Li a velha matéria jornalística na revista Veja, quando ela foi publicada e o assunto estava atual. Lembro de ter embrulhado o estômago ao tomar conhecimento do que se passava nos subterrâneos ainda interditos aos olhos dos jornalistas e do público. Até então, o que fora descrito como fato, eram apenas rumores, uma que outra vez vazados. Naquelas matérias estava uma descrição clara, por observadores diretos e com fontes confiáveis da tragédia da repressão.
Aprender a pesquisar
Lembro do nojo que a matéria nos deixava ao mostrar como governos de países independentes, em pleno século 20, colaboravam de maneira tão vergonhosa para a realização de operações capazes de humilhar a maldade dos nazistas. Lembro da vergonha daqueles fatos serem promovidos pelo governo de meu país; também do orgulho ao saber que os fatos tinham sido enfrentados por brasileiros; e a esperança ao imaginar que, ao vir à luz, o presente sinalizava para um futuro diferente.

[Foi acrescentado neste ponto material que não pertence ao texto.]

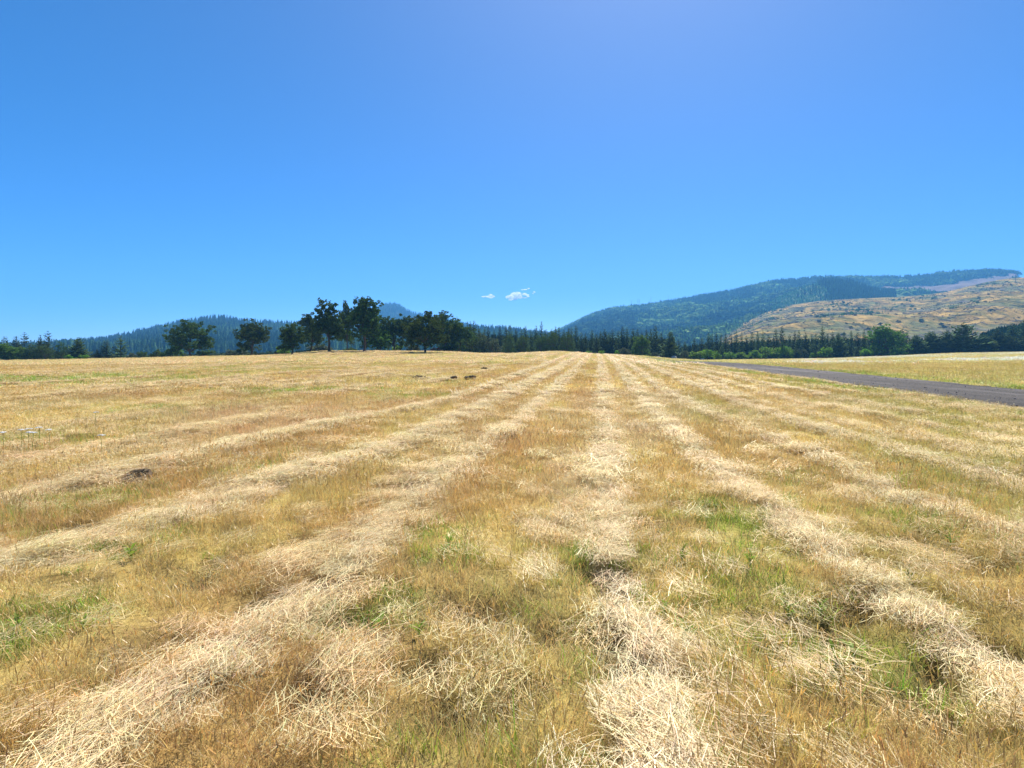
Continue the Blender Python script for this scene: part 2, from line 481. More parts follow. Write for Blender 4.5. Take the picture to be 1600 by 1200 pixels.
Z[:, 0] -= .08; Z[:, -1] -= .08
nr, nc = UU.shape
ii = (np.arange(nr - 1)[:, None] * nc + np.arange(nc - 1)[None]).ravel()
rm, nd, lk = new_mat('dark_gravel')
tc = nd.new('ShaderNodeTexCoord')
base = ramp(nd, lk, noise(nd, lk, 16, 8, 0.75, tc.outputs['Object']), [(0.32, (0.022, 0.019, 0.017)), (0.5, (0.056, 0.049, 0.044)), (0.68, (0.15, 0.13, 0.118))])
mp = nd.new('ShaderNodeMapping'); mp.inputs['Rotation'].default_value = (0, 0, ALPHA); mp.inputs['Scale'].default_value = (1.6, 0.10, 1)
lk.new(tc.outputs['Object'], mp.inputs[0])
streak = ramp(nd, lk, noise(nd, lk, 1.6, 5, 0.6, mp.outputs[0]), [(0.3, (0.62, 0.61, 0.6)), (0.7, (1.35, 1.33, 1.3))])
c = mix_rgb(nd, lk, base, streak, None, 'MULTIPLY')
dust = ramp(nd, lk, noise(nd, lk, .5, 6, .65, mp.outputs[0]), [(.5, (0, 0, 0)), (.66, (.55, .55, .55))])
c = mix_rgb(nd, lk, c, (.21, .19, .18), dust)
p = nd.new('ShaderNodeBsdfPrincipled'); p.inputs['Roughness'].default_value = 0.9; p.inputs['Specular IOR Level'].default_value = 0.25
lk.new(c, p.inputs['Base Color'])
b = nd.new('ShaderNodeBump'); b.inputs['Strength'].default_value = 1.0; b.inputs['Distance'].default_value = 0.05
lk.new(noise(nd, lk, 13, 8, 0.75, tc.outputs['Object']), b.inputs['Height']); lk.new(b.outputs[0], p.inputs['Normal'])
om = nd.new('ShaderNodeOutputMaterial'); lk.new(p.outputs[0], om.inputs[0])
rd = obj('gravel_road', mesh_np('gravel_road', np.stack([X.ravel(), Y.ravel(), Z.ravel()], 1), np.stack([ii, ii + 1, ii + nc + 1, ii + nc], 1), rm, smooth=True))
tag(rd, 'dark grey gravel track crossing the field beside the mown rows', kind='structure')

# ------------------------------------------------------------------ scattering
def proto(name, mesh):
    return bpy.data.objects.new(name, mesh)      # a source of instances: not linked to the scene

def scatter(name, pts, rot, scl, tint, protos, label=None, group=None):
    n = len(pts)
    m = bpy.data.meshes.new(name)
    m.vertices.add(n); m.vertices.foreach_set('co', np.asarray(pts, np.float32).ravel())
    for nm, ty, arr, key in (('rot', 'FLOAT_VECTOR', rot, 'vector'), ('scl', 'FLOAT_VECTOR', scl, 'vector')):
        a = m.attributes.new(nm, ty, 'POINT'); a.data.foreach_set(key, np.asarray(arr, np.float32).ravel())
    t = np.ones((n, 4), np.float32); t[:, :3] = tint
    a = m.attributes.new('tint', 'FLOAT_COLOR', 'POINT'); a.data.foreach_set('color', t.ravel())
    a = m.attributes.new('pick', 'INT', 'POINT'); a.data.foreach_set('value', RNG.integers(0, len(protos), n).astype(np.int32))
    m.update()
    o = obj(name, m)
    ng = bpy.data.node_groups.new(name, 'GeometryNodeTree')
    ng.interface.new_socket('Geometry', in_out='INPUT', socket_type='NodeSocketGeometry')
    ng.interface.new_socket('Geometry', in_out='OUTPUT', socket_type='NodeSocketGeometry')
    N, L = ng.nodes, ng.links
    gi = N.new('NodeGroupInput'); go = N.new('NodeGroupOutput')
    iop = N.new('GeometryNodeInstanceOnPoints')
    jn = N.new('GeometryNodeJoinGeometry')
    for pr in reversed(protos):          # the last link joined comes first
        oi = N.new('GeometryNodeObjectInfo'); oi.inputs['Object'].default_value = pr
        oi.inputs['As Instance'].default_value = True
        L.new(oi.outputs['Geometry'], jn.inputs[0])
    def na(nm, ty):
        q = N.new('GeometryNodeInputNamedAttribute'); q.data_type = ty; q.inputs['Name'].default_value = nm
        return q.outputs['Attribute']
    er = N.new('FunctionNodeEulerToRotation')
    L.new(na('rot', 'FLOAT_VECTOR'), er.inputs[0])
    L.new(gi.outputs[0], iop.inputs['Points']); L.new(jn.outputs[0], iop.inputs['Instance'])
    iop.inputs['Pick Instance'].default_value = True
    L.new(na('pick', 'INT'), iop.inputs['Instance Index'])
    L.new(er.outputs[0], iop.inputs['Rotation']); L.new(na('scl', 'FLOAT_VECTOR'), iop.inputs['Scale'])
    L.new(iop.outputs[0], go.inputs[0])
    md = o.modifiers.new('scatter', 'NODES'); md.node_group = ng
    tag(o, label, None, group, 'stuff')
    return o

def ribbons(base, phi, th, L, w, curl, segs, shade, taper=True, twist=None, sidecurl=None, tipshade=None):
    """grass blades as thin ribbons: base (n,3), heading phi, tilt from upright th, length L, width w, curl = extra tilt over the length"""
    n = len(base)
    tw = np.zeros(n) if twist is None else twist
    P = base.copy(); pts = [P]; dirs = []
    for i in range(segs):
        t = th + curl * (i + .5) / segs
        ph = phi + (0 if sidecurl is None else sidecurl * (i + .5) / segs)
        d = np.stack([np.sin(t) * np.cos(ph), np.sin(t) * np.sin(ph), np.cos(t)], 1)
        P = P + d * (L / segs)[:, None]; pts.append(P); dirs.append(d)
    dirs.append(dirs[-1])
    side0 = np.stack([-np.sin(phi + tw), np.cos(phi + tw), np.zeros(n)], 1)
    V = []
    for i in range(segs + 1):
        k = 1.0 if not taper else (1.0 - .85 * (i / segs) ** 1.6)
        s = side0 * (w * k * .5)[:, None]
        V.append(pts[i] - s); V.append(pts[i] + s)
    V = np.stack(V, 1)                      # n, 2(segs+1), 3
    C = np.empty((n, 2 * (segs + 1), 3))
    for i in range(segs + 1):
        f = i / segs
        cc = shade if tipshade is None else shade * (1 - f) + tipshade * f
        C[:, 2 * i] = cc; C[:, 2 * i + 1] = cc
    k = 2 * (segs + 1)
    q = np.array([(2 * i, 2 * i + 1, 2 * i + 3, 2 * i + 2) for i in range(segs)])
    Q = (np.arange(n)[:, None, None] * k + q[None]).reshape(-1, 4)
    return V.reshape(-1, 3), Q, C.reshape(-1, 3)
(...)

Relendo agora, sob a forma de livro, senti a mesma indignação. Mas, com a distância – de décadas e séculos, décadas na cronologia, séculos simbólicos na história que desde então percorremos – li com tranqüilidade, como fatos históricos, antigos, entretanto com um sentimento mais profundo, do ponto de vista literário. Porque tem o texto corrido dos livros de suspense e do bom jornalismo, com os detalhes e o tempo das grandes obras. Li sem parar, como poucos livros conseguem prender, com o coração suspenso – daí o nome suspense – ao mesmo tempo com a cabeça relembrando aqueles dias e os que aconteceram ao seu redor.
Recomendo a todos que querem conhecer a história da maldade dos anos de chumbo, aos que precisam saber como a maldade tinha sido globalizada antes da própria economia, aos democratas para reafirmar seus valores e compromissos, àqueles que desejam ler uma boa e bem escrita estória, sabendo que é pura verdade histórica. E aos estudantes e professores de jornalismo insisto em recomendar que usem este livro: fará o aluno gostar da profissão, aprender a pesquisar, criar sua própria pauta em cima dos fatos, construir um roteiro de mergulho na estória e, ainda mais, o fará gostar de bons textos.